At one time the country club had 200 members, but membership has declined to about 70.

Yeaton and DeGruttola say they are in for the long haul, and hope to build a legacy.

"There aren't many opportunities in a career and a lifetime to build a legacy that survives longer periods of time," Yeaton said. "For us, this is that opportunity." 

Our motivation was, this is a real opportunity for both our families to build together a lasting legacy in the state, you know, where we live, where we work, where we play."

The new owners plan to refinish the outdoor decks of the clubhouse, paint the exterior, landscaping the area around the clubhouse and replace the televisions inside. They also have reconditioned all the golf carts.

The significant renovation plans include paving all five miles of gravel cart paths. The owners said the gravel paths require costly maintenance due to washouts and other problems. They said the paved paths also would allow them to buy new golf carts. Some companies have been bidding on the work and the owners say it will happen this fall. The new carts are due next year.

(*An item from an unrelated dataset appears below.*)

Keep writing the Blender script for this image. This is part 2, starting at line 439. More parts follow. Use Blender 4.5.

Course improvement plans could include a new drainage system and fourth tee boxes on some holes.

"Our vision is really to build this into one of the premiere semi-private, public access courses in the region and we've got the golf course to do it," Yeaton said. He estimated putting in several hundred thousand dollars in 2008, and more next year.

A third phase would be the removal of the cart barn and seasonal events tent next to the clubhouse and the construction of a function hall, with room underneath for storing the carts. The function hall, according to the owners, would extend the season for their business and enable them to hold more events, such as weddings.

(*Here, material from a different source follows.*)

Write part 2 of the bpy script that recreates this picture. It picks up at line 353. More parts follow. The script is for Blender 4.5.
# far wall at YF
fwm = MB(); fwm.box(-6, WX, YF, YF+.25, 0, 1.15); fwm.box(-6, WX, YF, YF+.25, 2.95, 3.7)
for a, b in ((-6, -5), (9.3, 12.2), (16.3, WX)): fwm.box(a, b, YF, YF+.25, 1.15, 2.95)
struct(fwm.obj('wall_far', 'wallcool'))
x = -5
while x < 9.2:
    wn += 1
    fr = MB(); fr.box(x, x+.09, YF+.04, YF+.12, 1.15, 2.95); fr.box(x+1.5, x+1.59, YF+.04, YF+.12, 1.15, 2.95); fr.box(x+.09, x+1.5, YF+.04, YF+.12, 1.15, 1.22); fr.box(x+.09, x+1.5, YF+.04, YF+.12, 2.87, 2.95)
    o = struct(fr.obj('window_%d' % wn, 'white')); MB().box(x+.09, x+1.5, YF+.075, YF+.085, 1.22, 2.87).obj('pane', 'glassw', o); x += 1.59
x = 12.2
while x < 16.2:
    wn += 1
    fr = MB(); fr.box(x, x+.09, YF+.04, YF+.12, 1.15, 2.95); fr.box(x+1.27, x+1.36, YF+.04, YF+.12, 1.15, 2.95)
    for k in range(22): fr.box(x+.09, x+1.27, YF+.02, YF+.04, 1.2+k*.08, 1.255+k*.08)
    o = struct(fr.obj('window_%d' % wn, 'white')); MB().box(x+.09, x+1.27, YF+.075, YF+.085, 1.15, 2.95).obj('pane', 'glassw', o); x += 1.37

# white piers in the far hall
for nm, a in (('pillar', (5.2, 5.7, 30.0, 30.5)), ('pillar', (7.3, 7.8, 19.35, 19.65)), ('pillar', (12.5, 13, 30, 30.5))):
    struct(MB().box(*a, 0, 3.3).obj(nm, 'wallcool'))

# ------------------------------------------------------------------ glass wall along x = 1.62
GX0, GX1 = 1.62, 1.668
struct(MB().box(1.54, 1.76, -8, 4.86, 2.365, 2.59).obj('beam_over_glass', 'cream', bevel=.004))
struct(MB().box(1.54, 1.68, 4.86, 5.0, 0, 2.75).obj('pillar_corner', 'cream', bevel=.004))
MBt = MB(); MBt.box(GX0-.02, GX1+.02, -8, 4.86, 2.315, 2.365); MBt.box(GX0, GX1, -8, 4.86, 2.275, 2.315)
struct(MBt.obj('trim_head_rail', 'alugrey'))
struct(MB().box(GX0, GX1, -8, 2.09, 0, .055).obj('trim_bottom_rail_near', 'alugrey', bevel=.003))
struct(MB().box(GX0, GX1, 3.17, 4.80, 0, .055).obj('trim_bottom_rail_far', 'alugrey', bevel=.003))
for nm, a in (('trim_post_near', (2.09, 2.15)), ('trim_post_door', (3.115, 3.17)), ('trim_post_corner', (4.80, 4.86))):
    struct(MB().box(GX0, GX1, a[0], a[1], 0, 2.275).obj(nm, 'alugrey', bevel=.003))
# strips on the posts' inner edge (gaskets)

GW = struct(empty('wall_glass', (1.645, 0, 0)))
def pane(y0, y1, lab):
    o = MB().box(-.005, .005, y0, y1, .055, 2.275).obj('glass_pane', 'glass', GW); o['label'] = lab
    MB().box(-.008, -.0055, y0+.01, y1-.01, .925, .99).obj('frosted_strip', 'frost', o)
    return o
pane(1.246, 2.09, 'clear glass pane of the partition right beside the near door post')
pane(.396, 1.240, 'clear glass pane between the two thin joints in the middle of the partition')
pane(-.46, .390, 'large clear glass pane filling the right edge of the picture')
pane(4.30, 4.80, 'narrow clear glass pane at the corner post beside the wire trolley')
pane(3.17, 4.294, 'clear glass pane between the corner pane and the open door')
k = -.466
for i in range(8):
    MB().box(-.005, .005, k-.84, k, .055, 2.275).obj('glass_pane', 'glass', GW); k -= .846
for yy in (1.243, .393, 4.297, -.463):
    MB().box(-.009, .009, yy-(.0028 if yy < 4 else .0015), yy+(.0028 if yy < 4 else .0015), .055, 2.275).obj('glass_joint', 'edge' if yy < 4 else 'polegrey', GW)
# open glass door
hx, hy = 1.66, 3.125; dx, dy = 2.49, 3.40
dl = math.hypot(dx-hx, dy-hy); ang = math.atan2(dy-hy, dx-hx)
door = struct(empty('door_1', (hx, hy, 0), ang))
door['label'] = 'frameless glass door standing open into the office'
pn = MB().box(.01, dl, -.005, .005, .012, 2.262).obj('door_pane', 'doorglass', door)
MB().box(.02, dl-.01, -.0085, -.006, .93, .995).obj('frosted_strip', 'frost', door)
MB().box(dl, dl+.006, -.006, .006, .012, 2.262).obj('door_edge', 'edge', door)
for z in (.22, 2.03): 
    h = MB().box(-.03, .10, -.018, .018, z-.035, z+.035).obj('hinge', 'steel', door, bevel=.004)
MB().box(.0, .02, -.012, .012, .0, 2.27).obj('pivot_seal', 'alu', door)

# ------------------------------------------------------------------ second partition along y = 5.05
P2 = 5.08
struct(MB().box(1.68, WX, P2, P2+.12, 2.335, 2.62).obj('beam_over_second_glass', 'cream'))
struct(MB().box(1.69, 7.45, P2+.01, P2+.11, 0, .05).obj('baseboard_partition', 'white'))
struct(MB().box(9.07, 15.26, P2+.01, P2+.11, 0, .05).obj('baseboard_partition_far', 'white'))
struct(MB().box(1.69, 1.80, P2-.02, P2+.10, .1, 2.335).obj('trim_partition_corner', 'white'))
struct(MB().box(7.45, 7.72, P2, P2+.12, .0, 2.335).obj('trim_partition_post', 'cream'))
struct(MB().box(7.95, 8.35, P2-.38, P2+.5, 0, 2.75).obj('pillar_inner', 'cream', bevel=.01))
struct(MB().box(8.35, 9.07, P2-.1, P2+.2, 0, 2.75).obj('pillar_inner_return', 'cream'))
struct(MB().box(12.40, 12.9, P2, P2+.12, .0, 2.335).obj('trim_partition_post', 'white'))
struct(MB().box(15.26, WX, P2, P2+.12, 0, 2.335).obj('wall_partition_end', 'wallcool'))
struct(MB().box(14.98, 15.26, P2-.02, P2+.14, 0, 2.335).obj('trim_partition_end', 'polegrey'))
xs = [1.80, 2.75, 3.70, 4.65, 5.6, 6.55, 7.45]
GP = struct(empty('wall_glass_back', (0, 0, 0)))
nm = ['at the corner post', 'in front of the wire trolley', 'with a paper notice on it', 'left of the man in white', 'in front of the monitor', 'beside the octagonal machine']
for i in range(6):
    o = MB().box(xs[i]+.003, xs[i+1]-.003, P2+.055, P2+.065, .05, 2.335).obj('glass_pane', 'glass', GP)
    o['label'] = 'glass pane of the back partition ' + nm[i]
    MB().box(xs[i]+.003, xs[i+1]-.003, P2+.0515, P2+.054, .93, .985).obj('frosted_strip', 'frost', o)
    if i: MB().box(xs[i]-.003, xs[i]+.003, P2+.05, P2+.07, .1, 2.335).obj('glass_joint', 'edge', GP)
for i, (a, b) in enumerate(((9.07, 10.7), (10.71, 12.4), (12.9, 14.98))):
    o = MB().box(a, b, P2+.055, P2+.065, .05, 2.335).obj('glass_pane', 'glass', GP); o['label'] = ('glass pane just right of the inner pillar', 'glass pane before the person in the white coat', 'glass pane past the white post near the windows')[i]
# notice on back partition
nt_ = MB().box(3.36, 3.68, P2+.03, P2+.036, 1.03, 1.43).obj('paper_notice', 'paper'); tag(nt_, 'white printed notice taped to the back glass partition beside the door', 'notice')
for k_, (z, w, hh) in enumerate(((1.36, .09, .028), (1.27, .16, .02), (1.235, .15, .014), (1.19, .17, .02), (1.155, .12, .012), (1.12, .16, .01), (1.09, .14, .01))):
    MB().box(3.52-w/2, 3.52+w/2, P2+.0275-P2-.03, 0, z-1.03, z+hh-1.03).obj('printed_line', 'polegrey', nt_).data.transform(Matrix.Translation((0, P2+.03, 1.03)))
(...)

Yeaton and DeGruttola said they would like to do the project in a couple of years, but no firm timetable has been set.

They are bullish about the greater Concord-Manchester-Nashua metropolitan area, with a population of 370,000 that is stable and relatively affluent.

"If you look at some of the estimates that we've seen, even in a slower economic climate, there's still more demands for golf rounds than are probably being played," Yeaton said.